Wichtig ist die Beratung in sozialen Fragen. Durch Erhöhung der Gewerbesteuer könnte endlich auch die von uns seit langen geforderte unabhängige Beratungsstelle für Hartz-IV-Betroffene finanziert werden. Nebenbei könnte die schwarz-grüne Koalition endlich ihr Versprechen einlösen, die Beratungsstelle einzurichten.
Herr Oberbürgermeister, meine Damen und Herren,
ich möchte an dieser Stelle ein Wort zu den Bezirksvertretungen verlieren: Es ist kontraproduktiv, dass die Haushalte der Bezirksvertretungen gekürzt worden sind. Die Bezirksvertretungen sind besonders nah an der Lebenswirklichkeit der Menschen in den Stadtteilen. Sie können mit wenigen Mitteln viel erreichen. Sie unterstützen bürgerschaftliches Engagement und setzen so ihre Haushaltsmittel sehr effektiv ein. Wir unterstützen nachdrücklich von fast allen Bezirksvertretungen erhobenen Forderung nach einer besseren Finanzausstattung und einer gerechteren Verteilung der Mittel auf die Bezirksvertretungen. Das bisherige Gießkannenprinzip, dass alle BVen unabhängig von der Bevölkerungszahl und unabhängig von der Sozialstruktur mit gleichen Etats ausstattet, muss verändert werden.
Zu Defizit-Abbau könnte eine effektivere Organisation der Verwaltung ein Baustein sein. Das setzt allerdings ein Personalentwicklungskonzept voraus, dass auf die Beteiligung der Beschäftigten selbst setzt. Wir haben schon vor Jahren einen entsprechenden Antrag in die Haushaltsberatungen eingebracht, der in die Ausschüsse überwiesen wurde. Gefolgt ist daraus nichts. Die Gewerkschaft ver.di hat damals signalisiert, dass sie sich durch solche Maßnahmen Einsparungen von umgerechnet rd. 10 Mio. Euro jährlich vorstellen kann. Grundvoraussetzung wäre allerdings der Ausschluss betriebsbedingter Kündigungen, damit niemand Angst haben muss, sich selbst wegzurationalisieren. Die Beschäftigten tragen schon jetzt einen Großteil der Konsolidierung, seit 1995 sind bereits 1400 Stellen in der Verwaltung und 1200 Stellen bei den Beteiligungsgesellschaften weggefallen. Ist es Absicht oder Zufalle, dass Sie, Herr Dr. Reiniger, in Ihrer Haushaltsrede die sonst so beliebte Formel vom Ausschluss betriebsbedingter Kündigungen vermieden haben?
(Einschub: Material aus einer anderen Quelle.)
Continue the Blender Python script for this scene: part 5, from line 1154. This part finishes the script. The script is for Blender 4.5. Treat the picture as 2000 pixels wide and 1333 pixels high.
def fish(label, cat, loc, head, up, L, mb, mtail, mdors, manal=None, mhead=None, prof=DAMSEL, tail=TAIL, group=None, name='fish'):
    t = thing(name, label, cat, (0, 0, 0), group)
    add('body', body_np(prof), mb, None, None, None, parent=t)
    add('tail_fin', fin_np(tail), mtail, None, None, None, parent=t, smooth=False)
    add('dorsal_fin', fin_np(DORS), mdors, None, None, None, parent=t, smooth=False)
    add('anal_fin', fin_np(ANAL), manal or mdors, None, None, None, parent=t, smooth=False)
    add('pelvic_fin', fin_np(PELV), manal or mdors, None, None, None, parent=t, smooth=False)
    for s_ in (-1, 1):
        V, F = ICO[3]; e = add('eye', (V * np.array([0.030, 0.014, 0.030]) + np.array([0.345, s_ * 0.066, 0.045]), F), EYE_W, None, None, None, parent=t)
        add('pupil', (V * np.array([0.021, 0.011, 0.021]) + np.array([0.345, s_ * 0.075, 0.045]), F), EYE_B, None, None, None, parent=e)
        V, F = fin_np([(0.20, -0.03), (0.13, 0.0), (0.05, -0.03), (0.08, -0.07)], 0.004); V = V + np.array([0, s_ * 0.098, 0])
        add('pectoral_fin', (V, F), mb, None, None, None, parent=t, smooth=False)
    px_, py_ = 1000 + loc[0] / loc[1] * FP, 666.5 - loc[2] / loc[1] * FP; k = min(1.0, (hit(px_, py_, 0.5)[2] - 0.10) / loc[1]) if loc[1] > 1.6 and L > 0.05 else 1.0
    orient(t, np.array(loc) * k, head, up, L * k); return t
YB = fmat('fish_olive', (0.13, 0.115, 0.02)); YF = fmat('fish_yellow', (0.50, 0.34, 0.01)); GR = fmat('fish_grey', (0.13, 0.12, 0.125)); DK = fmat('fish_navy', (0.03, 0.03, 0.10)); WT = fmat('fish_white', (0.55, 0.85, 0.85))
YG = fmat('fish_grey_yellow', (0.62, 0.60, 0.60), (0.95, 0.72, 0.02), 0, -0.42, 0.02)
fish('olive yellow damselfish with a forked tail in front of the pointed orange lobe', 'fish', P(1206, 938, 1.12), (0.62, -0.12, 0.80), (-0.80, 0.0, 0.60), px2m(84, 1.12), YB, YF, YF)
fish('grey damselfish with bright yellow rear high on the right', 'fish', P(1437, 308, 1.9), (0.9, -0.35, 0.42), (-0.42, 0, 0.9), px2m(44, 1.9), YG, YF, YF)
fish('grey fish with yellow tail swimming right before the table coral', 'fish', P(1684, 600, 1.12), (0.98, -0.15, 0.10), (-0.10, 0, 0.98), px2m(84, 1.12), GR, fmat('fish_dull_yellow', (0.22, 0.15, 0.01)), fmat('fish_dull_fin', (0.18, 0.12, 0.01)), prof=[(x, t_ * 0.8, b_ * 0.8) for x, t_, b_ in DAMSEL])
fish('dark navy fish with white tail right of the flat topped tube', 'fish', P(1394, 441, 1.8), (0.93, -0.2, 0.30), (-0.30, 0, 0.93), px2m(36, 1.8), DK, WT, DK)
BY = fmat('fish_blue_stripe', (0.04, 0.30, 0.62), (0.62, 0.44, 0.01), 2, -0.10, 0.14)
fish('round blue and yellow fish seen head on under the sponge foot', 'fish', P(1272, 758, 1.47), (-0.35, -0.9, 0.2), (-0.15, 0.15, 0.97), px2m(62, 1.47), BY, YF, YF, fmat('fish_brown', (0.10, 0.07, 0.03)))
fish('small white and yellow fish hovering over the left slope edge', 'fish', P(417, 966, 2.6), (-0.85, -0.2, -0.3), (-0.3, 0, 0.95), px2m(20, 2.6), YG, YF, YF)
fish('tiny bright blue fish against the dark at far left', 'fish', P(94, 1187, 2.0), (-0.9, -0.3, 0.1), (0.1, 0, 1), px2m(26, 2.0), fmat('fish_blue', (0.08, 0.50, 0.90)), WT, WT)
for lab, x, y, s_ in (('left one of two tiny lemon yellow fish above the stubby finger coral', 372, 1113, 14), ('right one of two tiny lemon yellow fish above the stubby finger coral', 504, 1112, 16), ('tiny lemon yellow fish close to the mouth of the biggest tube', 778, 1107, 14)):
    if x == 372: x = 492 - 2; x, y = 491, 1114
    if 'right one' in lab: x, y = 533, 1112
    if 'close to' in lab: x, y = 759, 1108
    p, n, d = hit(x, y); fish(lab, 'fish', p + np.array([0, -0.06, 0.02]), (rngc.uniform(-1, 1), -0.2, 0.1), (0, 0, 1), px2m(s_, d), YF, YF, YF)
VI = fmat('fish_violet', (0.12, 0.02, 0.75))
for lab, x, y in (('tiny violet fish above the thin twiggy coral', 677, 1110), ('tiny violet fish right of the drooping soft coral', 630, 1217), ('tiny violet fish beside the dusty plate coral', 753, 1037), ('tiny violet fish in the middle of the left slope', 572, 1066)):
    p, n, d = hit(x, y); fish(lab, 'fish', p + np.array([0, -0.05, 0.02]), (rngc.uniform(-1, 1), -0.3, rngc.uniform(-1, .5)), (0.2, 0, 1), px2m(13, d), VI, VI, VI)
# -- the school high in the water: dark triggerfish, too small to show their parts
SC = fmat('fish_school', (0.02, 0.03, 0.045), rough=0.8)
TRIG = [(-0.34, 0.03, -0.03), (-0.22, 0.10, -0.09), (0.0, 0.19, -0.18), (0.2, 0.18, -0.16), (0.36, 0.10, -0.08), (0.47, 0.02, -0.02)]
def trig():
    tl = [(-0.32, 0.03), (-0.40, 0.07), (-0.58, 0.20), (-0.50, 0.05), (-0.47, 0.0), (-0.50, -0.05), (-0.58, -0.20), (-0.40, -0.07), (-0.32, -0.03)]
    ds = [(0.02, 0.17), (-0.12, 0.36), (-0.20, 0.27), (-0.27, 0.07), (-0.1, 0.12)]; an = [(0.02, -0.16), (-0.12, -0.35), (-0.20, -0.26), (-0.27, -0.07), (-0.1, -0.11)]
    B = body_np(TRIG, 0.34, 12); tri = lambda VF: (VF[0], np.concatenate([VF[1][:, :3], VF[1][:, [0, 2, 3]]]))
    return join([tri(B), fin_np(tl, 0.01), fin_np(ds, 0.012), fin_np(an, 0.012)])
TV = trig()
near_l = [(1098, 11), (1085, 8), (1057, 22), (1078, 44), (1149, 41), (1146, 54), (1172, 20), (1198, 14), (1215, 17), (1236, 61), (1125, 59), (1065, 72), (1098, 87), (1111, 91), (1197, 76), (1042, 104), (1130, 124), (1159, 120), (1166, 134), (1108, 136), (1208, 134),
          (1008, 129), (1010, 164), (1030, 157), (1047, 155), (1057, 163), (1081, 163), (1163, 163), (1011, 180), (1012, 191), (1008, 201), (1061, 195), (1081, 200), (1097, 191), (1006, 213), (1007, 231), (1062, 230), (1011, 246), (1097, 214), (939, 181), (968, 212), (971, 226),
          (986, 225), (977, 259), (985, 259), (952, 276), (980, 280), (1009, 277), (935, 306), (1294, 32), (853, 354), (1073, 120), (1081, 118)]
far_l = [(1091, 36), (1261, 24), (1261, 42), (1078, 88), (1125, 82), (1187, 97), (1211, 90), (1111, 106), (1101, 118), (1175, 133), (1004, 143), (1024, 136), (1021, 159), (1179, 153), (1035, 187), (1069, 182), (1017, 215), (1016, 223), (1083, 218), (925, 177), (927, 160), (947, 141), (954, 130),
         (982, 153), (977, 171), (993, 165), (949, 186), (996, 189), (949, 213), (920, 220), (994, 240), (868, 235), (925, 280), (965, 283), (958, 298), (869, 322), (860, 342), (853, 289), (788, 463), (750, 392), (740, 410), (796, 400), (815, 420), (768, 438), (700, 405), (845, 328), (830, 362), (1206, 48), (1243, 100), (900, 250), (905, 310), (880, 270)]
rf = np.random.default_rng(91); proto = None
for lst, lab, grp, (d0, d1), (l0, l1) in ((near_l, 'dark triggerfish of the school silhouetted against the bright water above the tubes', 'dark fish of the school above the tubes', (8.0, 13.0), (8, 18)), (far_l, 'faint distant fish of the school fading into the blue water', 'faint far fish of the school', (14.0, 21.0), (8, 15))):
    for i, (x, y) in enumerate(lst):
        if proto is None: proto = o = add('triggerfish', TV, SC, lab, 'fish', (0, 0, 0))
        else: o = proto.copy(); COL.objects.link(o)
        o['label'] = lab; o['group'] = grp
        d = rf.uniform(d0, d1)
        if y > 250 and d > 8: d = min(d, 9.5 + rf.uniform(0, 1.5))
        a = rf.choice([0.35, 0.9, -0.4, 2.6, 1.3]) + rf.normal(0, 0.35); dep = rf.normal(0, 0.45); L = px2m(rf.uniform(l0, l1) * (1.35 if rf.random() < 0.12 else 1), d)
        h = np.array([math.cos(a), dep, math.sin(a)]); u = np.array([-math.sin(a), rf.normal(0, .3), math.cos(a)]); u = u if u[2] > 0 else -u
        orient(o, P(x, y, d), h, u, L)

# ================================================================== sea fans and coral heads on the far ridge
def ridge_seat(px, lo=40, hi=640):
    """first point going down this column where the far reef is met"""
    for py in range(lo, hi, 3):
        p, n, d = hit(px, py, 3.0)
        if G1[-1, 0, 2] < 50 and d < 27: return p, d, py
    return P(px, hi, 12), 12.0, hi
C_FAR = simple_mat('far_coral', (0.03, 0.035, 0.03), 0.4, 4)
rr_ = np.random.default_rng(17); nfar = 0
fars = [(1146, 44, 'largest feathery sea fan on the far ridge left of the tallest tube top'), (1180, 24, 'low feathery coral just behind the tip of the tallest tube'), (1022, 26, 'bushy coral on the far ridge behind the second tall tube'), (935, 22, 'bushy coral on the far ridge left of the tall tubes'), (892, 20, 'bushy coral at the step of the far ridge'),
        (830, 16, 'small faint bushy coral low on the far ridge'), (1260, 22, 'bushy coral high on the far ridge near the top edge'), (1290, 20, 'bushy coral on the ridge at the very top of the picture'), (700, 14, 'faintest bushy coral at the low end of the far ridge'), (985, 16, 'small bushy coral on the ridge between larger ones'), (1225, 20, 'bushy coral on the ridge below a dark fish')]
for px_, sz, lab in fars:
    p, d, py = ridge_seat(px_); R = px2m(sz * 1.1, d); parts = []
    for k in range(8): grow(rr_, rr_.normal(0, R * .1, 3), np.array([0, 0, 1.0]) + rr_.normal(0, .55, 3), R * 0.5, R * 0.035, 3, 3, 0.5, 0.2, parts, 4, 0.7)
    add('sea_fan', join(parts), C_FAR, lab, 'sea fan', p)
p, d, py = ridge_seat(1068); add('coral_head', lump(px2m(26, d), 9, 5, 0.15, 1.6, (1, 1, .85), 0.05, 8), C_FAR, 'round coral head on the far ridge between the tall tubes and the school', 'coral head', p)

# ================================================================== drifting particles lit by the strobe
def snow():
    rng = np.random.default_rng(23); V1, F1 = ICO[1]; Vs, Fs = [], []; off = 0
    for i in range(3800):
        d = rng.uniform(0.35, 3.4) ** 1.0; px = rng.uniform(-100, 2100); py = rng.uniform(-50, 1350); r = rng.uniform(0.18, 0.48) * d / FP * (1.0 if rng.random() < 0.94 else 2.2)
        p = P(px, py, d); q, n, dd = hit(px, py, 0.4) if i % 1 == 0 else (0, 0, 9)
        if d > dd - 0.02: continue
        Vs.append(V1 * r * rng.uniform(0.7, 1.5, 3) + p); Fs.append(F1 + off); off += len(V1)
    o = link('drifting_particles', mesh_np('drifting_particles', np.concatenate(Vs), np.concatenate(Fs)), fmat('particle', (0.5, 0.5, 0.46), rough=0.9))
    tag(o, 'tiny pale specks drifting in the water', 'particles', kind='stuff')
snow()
Ein klarstellendes Wort haben die Beschäftigten verdient.
Herr Oberbürgermeister, meine Damen und Herren,
letztendlich lässt sich eine sinnvolle Haushaltspolitik nur entwickeln, wenn die Essenerinnen und Essener endlich wirksam in Haushaltsentscheidungen einbezogen werden. Es muss eine gesellschaftliche Debatte über die organisiert werden, in welche Richtung unsere Stadt entwickelt werden soll. Welche Infrastruktur wird angesichts der sinkenden Bevölkerungszahlen gebraucht.? Es ist ein schlechter Witz, wenn Oberbürgermeister Reiniger die "Spitzen" von CDU, SPD, Grünen und EBB am Beratungsprozess zur Haushaltskonsolidierung beteiligt und das als Beitrag zur "Bürgerbeteiligung" bezeichnet. Das hat mit Bürgerbeteiligung nichts zu tun, wohl aber mit Kungelei zur Schaffung breiter Mehrheiten im Rat, um die soziale Schieflage des Haushaltes zu zementieren.
Dem vorgelegten Haushalt 2005 können wir nicht zustimmen.
Es gilt das gesprochene Wort. Sperrfrist: Ende der Rede.